__Exercise__:
Omit any picture, and return the remaining data exactly as written.

__Data segment__:
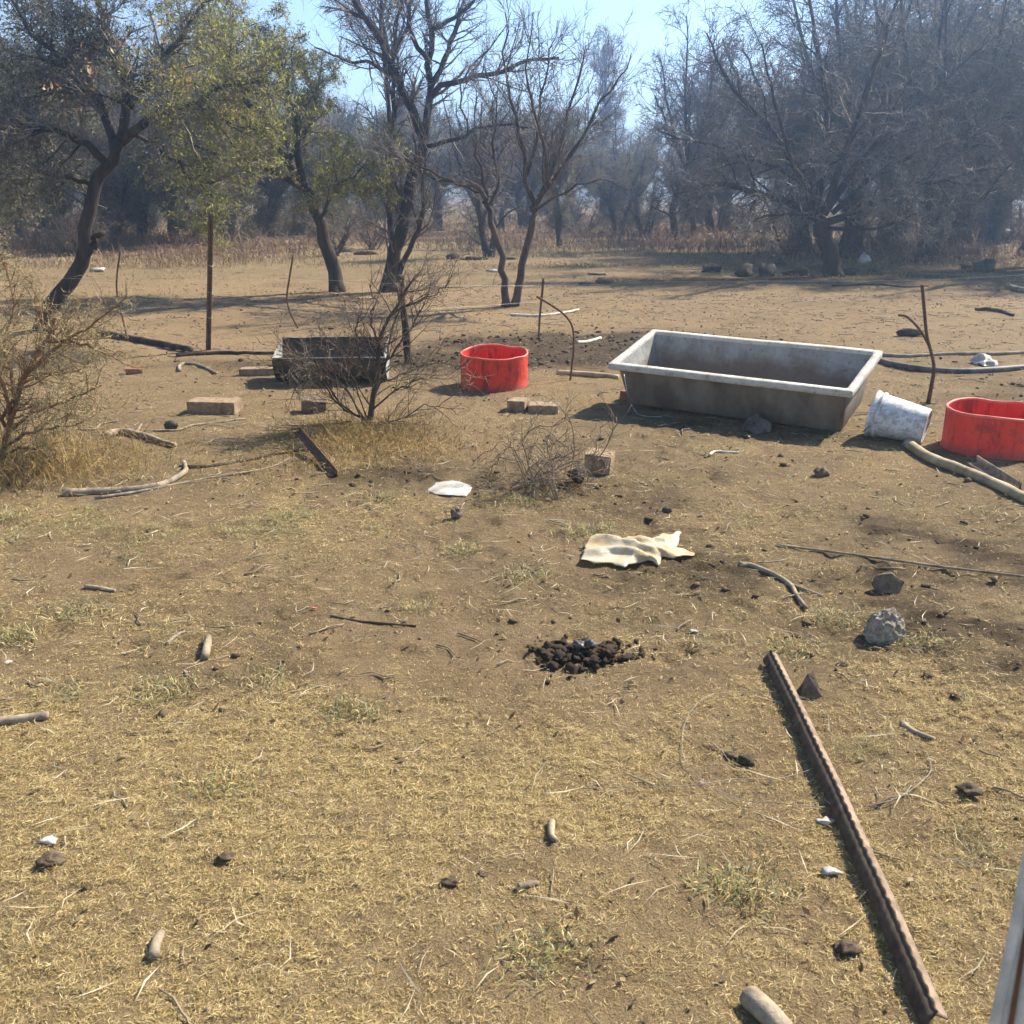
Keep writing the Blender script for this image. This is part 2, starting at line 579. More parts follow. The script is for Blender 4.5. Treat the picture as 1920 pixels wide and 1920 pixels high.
def straw_colors(n, green, rg=rng):
    """green (n,) 0..1"""
    base = np.array([[.56, .42, .18], [.64, .50, .235], [.42, .295, .12], [.24, .16, .07], [.72, .59, .33], [.50, .365, .145]])
    c = base[rg.integers(0, len(base), n)] * rg.uniform(.72, 1.08, (n, 1))
    g = np.array([[.215, .225, .075], [.29, .28, .12], [.34, .325, .19]])[rg.integers(0, 3, n)] * rg.uniform(.7, 1.1, (n, 1))
    m = (rg.random(n) < green)[:, None]
    return np.where(m, g, c)


def scatter(n, y0, y1, half, rg=rng):
    """uniform-in-area samples in a wedge that opens with distance"""
    y = np.sqrt(rg.uniform(y0 ** 2, y1 ** 2, n))
    x = rg.uniform(-1, 1, n) * (half * y + .6)
    return x, y


def build_grass():
    mb = MB()
    # tiers: (count of tries, y range, blade length, width)
    for n, y0, y1, l0, l1, w in ((340000, 1.15, 3.1, .010, .044, .0017), (230000, 3.1, 5.2, .012, .045, .0026), (140000, 5.2, 9.5, .016, .05, .004)):
        x, y = scatter(n, y0, y1, .60)
        s = straw_zone(x, y)
        keep = rng.random(n) < s
        x, y, s = x[keep], y[keep], s[keep]
        # clump: pull blades towards tuft centres
        cx = np.floor(x / .05) * .05 + .05 * _hash(np.floor(x / .05), np.floor(y / .05), 5); cy = np.floor(y / .05) * .05 + .05 * _hash(np.floor(x / .05), np.floor(y / .05), 6)
        k = rng.uniform(0, .6, len(x)); x = x + (cx - x) * k; y = y + (cy - y) * k
        gpatch = sstep(.60, .78, fbm(x * 2.3, y * 2.3, 131, 3))
        green = .03 + .55 * gpatch
        L = (l0 + (l1 - l0) * rng.random(len(x)) ** 1.8) * (.8 + .5 * gpatch)
        rise = np.abs(rng.normal(.10, .30, len(x))) + .30 * gpatch
        V, q, t, C = blades(x, y, soil_z(x, y) + .002, L, np.full(len(x), w) * rng.uniform(.6, 1.3, len(x)), rise, .7, straw_colors(len(x), green))
        mb.add(V, q, t, C)
    # loose long straws
    n = 1500
    x, y = scatter(n, 1.2, 7.5, .6)
    V, q, t, C = blades(x, y, soil_z(x, y) + .012, rng.uniform(.06, .17, n), rng.uniform(.0022, .0045, n), rng.normal(.04, .1, n), .5, np.array([[.66, .58, .40]]) * rng.uniform(.6, 1.1, (n, 1)))
    mb.add(V, q, t, C)
    put('dry_grass', mb.build('dry_grass'), M['blade'], label='short dry straw-coloured grass matted over the near ground', cat='grass', kind='stuff')

    # green-yellow tufts in the bare soil and the long grass under the bare bush
    mb = MB()
    spots = [(1100, 1005, 70, .07), (992, 1082, 60, .05), (150, 1150, 70, .06), (310, 1292, 70, .06), (125, 1290, 45, .05), (560, 968, 60, .06), (860, 1035, 80, .05), (715, 940, 50, .06), (1320, 850, 25, .04),
             (980, 945, 50, .06), (1590, 1165, 60, .05), (1730, 1210, 70, .05), (1480, 1215, 60, .05), (20, 1195, 110, .06), (650, 1330, 80, .05), (500, 1265, 50, .05), (780, 1130, 50, .04), (15, 975, 60, .07), (1020, 1790, 70, .05), (1380, 1660, 80, .06), (410, 1470, 70, .05), (1560, 1160, 50, .05)]
    for px, py, n, h in spots:
        g = G(px, py); n *= 4
        x = g[0] + rng.normal(0, .07, n); y = g[1] + rng.normal(0, .05, n)
        V, q, t, C = blades(x, y, soil_z(x, y), rng.uniform(.5, 1.1, n) * h, np.full(n, .0035), rng.uniform(.3, 1.3, n), .4, straw_colors(n, np.full(n, .62)))
        mb.add(V, q, t, C)
    for px, py, n, sx, sy, h in ((685, 815, 2400, .24, .26, .17), (640, 850, 1300, .34, .26, .09), (750, 850, 1300, .28, .22, .10), (560, 880, 900, .3, .25, .07), (830, 830, 500, .3, .3, .06), (80, 890, 1800, .35, .28, .14), (10, 870, 2600, .4, .35, .26), (170, 860, 500, .3, .3, .07), (1050, 920, 400, .2, .15, .05)):
        g = G(px, py)
        x = g[0] + rng.normal(0, sx, n); y = g[1] + rng.normal(0, sy, n)
        col = straw_colors(n, np.full(n, .10)) * np.where(rng.random((n, 1)) < .4, np.array([[.74, .60, .46]]), np.array([[.58, .56, .50]]))
        V, q, t, C = blades(x, y, soil_z(x, y), rng.uniform(.4, 1.15, n) * h, np.full(n, .004), rng.uniform(.35, 1.35, n), .6, col)
        mb.add(V, q, t, C)
    put('grass_tufts', mb.build('grass_tufts'), M['blade'], label='longer dull grass in tufts and around the bare bush', cat='grass', kind='stuff')

    # far band of tall reddish grass behind the clearing
    mb = MB()
    n = 95000
    y = 23 + 45 * rng.random(n) ** 1.7
    x = rng.uniform(-1, 1, n) * (.66 * y)
    dens = sstep(.34, .6, fbm(x * .28, y * .28, 151, 3))
    edge = sstep(23.5, 30, y + 3 * (fbm(x * .3, y * 0, 155, 2) - .5) * 2 + 2.5 * sstep(2, 9, -x) )
    k = rng.random(n) < np.clip(.15 + dens, 0, 1) * (.25 + .75 * edge)
    x, y = x[k], y[k]; n = len(x); edge = edge[k]
    h = (.10 + .42 * edge * (.4 + 1.1 * dens[k])) * rng.uniform(.4, 1.25, n)
    redp = sstep(.42, .6, fbm(x * .15, y * .15, 161, 2))[:, None]
    col = (np.array([[.31, .235, .135]]) * (1 - redp) + np.array([[.26, .165, .105]]) * redp) * rng.uniform(.5, 1.2, (n, 1))
    col = np.where((rng.random(n) < .25)[:, None] & (edge < .5)[:, None], np.array([[.36, .30, .14]]), col)
    V, q, t, C = blades(x, y, soil_z(x, y), h, .012 + .0005 * y, rng.uniform(.8, 1.5, n), .5, col)
    mb.add(V, q, t, C)
    n = 16000
    y = rng.uniform(17.5, 27, n); x = rng.uniform(-1, 1, n) * (.62 * y)
    k = rng.random(n) < sstep(.42, .62, fbm(x * .45, y * .6, 171, 3)) * sstep(17.5, 21, y)
    x, y = x[k], y[k]; n = len(x)
    col = np.array([[.34, .27, .135]]) * rng.uniform(.6, 1.2, (n, 1))
    V, q, t, C = blades(x, y, soil_z(x, y), rng.uniform(.05, .14, n), np.full(n, .016), rng.uniform(.4, 1.3, n), .5, col)
    mb.add(V, q, t, C)
    put('tall_grass', mb.build('tall_grass'), M['blade'], label='tall reddish brown winter grass behind the clearing', cat='grass', kind='stuff')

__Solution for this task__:
Keep writing the Blender script for this image. This is part 2, starting at line 579. More parts follow. The script is for Blender 4.5. Treat the picture as 1920 pixels wide and 1920 pixels high.
def straw_colors(n, green, rg=rng):
    """green (n,) 0..1"""
    base = np.array([[.56, .42, .18], [.64, .50, .235], [.42, .295, .12], [.24, .16, .07], [.72, .59, .33], [.50, .365, .145]])
    c = base[rg.integers(0, len(base), n)] * rg.uniform(.72, 1.08, (n, 1))
    g = np.array([[.215, .225, .075], [.29, .28, .12], [.34, .325, .19]])[rg.integers(0, 3, n)] * rg.uniform(.7, 1.1, (n, 1))
    m = (rg.random(n) < green)[:, None]
    return np.where(m, g, c)


def scatter(n, y0, y1, half, rg=rng):
    """uniform-in-area samples in a wedge that opens with distance"""
    y = np.sqrt(rg.uniform(y0 ** 2, y1 ** 2, n))
    x = rg.uniform(-1, 1, n) * (half * y + .6)
    return x, y


def build_grass():
    mb = MB()
    # tiers: (count of tries, y range, blade length, width)
    for n, y0, y1, l0, l1, w in ((340000, 1.15, 3.1, .010, .044, .0017), (230000, 3.1, 5.2, .012, .045, .0026), (140000, 5.2, 9.5, .016, .05, .004)):
        x, y = scatter(n, y0, y1, .60)
        s = straw_zone(x, y)
        keep = rng.random(n) < s
        x, y, s = x[keep], y[keep], s[keep]
        # clump: pull blades towards tuft centres
        cx = np.floor(x / .05) * .05 + .05 * _hash(np.floor(x / .05), np.floor(y / .05), 5); cy = np.floor(y / .05) * .05 + .05 * _hash(np.floor(x / .05), np.floor(y / .05), 6)
        k = rng.uniform(0, .6, len(x)); x = x + (cx - x) * k; y = y + (cy - y) * k
        gpatch = sstep(.60, .78, fbm(x * 2.3, y * 2.3, 131, 3))
        green = .03 + .55 * gpatch
        L = (l0 + (l1 - l0) * rng.random(len(x)) ** 1.8) * (.8 + .5 * gpatch)
        rise = np.abs(rng.normal(.10, .30, len(x))) + .30 * gpatch
        V, q, t, C = blades(x, y, soil_z(x, y) + .002, L, np.full(len(x), w) * rng.uniform(.6, 1.3, len(x)), rise, .7, straw_colors(len(x), green))
        mb.add(V, q, t, C)
    # loose long straws
    n = 1500
    x, y = scatter(n, 1.2, 7.5, .6)
    V, q, t, C = blades(x, y, soil_z(x, y) + .012, rng.uniform(.06, .17, n), rng.uniform(.0022, .0045, n), rng.normal(.04, .1, n), .5, np.array([[.66, .58, .40]]) * rng.uniform(.6, 1.1, (n, 1)))
    mb.add(V, q, t, C)
    put('dry_grass', mb.build('dry_grass'), M['blade'], label='short dry straw-coloured grass matted over the near ground', cat='grass', kind='stuff')

    # green-yellow tufts in the bare soil and the long grass under the bare bush
    mb = MB()
    spots = [(1100, 1005, 70, .07), (992, 1082, 60, .05), (150, 1150, 70, .06), (310, 1292, 70, .06), (125, 1290, 45, .05), (560, 968, 60, .06), (860, 1035, 80, .05), (715, 940, 50, .06), (1320, 850, 25, .04),
             (980, 945, 50, .06), (1590, 1165, 60, .05), (1730, 1210, 70, .05), (1480, 1215, 60, .05), (20, 1195, 110, .06), (650, 1330, 80, .05), (500, 1265, 50, .05), (780, 1130, 50, .04), (15, 975, 60, .07), (1020, 1790, 70, .05), (1380, 1660, 80, .06), (410, 1470, 70, .05), (1560, 1160, 50, .05)]
    for px, py, n, h in spots:
        g = G(px, py); n *= 4
        x = g[0] + rng.normal(0, .07, n); y = g[1] + rng.normal(0, .05, n)
        V, q, t, C = blades(x, y, soil_z(x, y), rng.uniform(.5, 1.1, n) * h, np.full(n, .0035), rng.uniform(.3, 1.3, n), .4, straw_colors(n, np.full(n, .62)))
        mb.add(V, q, t, C)
    for px, py, n, sx, sy, h in ((685, 815, 2400, .24, .26, .17), (640, 850, 1300, .34, .26, .09), (750, 850, 1300, .28, .22, .10), (560, 880, 900, .3, .25, .07), (830, 830, 500, .3, .3, .06), (80, 890, 1800, .35, .28, .14), (10, 870, 2600, .4, .35, .26), (170, 860, 500, .3, .3, .07), (1050, 920, 400, .2, .15, .05)):
        g = G(px, py)
        x = g[0] + rng.normal(0, sx, n); y = g[1] + rng.normal(0, sy, n)
        col = straw_colors(n, np.full(n, .10)) * np.where(rng.random((n, 1)) < .4, np.array([[.74, .60, .46]]), np.array([[.58, .56, .50]]))
        V, q, t, C = blades(x, y, soil_z(x, y), rng.uniform(.4, 1.15, n) * h, np.full(n, .004), rng.uniform(.35, 1.35, n), .6, col)
        mb.add(V, q, t, C)
    put('grass_tufts', mb.build('grass_tufts'), M['blade'], label='longer dull grass in tufts and around the bare bush', cat='grass', kind='stuff')

    # far band of tall reddish grass behind the clearing
    mb = MB()
    n = 95000
    y = 23 + 45 * rng.random(n) ** 1.7
    x = rng.uniform(-1, 1, n) * (.66 * y)
    dens = sstep(.34, .6, fbm(x * .28, y * .28, 151, 3))
    edge = sstep(23.5, 30, y + 3 * (fbm(x * .3, y * 0, 155, 2) - .5) * 2 + 2.5 * sstep(2, 9, -x) )
    k = rng.random(n) < np.clip(.15 + dens, 0, 1) * (.25 + .75 * edge)
    x, y = x[k], y[k]; n = len(x); edge = edge[k]
    h = (.10 + .42 * edge * (.4 + 1.1 * dens[k])) * rng.uniform(.4, 1.25, n)
    redp = sstep(.42, .6, fbm(x * .15, y * .15, 161, 2))[:, None]
    col = (np.array([[.31, .235, .135]]) * (1 - redp) + np.array([[.26, .165, .105]]) * redp) * rng.uniform(.5, 1.2, (n, 1))
    col = np.where((rng.random(n) < .25)[:, None] & (edge < .5)[:, None], np.array([[.36, .30, .14]]), col)
    V, q, t, C = blades(x, y, soil_z(x, y), h, .012 + .0005 * y, rng.uniform(.8, 1.5, n), .5, col)
    mb.add(V, q, t, C)
    n = 16000
    y = rng.uniform(17.5, 27, n); x = rng.uniform(-1, 1, n) * (.62 * y)
    k = rng.random(n) < sstep(.42, .62, fbm(x * .45, y * .6, 171, 3)) * sstep(17.5, 21, y)
    x, y = x[k], y[k]; n = len(x)
    col = np.array([[.34, .27, .135]]) * rng.uniform(.6, 1.2, (n, 1))
    V, q, t, C = blades(x, y, soil_z(x, y), rng.uniform(.05, .14, n), np.full(n, .016), rng.uniform(.4, 1.3, n), .5, col)
    mb.add(V, q, t, C)
    put('tall_grass', mb.build('tall_grass'), M['blade'], label='tall reddish brown winter grass behind the clearing', cat='grass', kind='stuff')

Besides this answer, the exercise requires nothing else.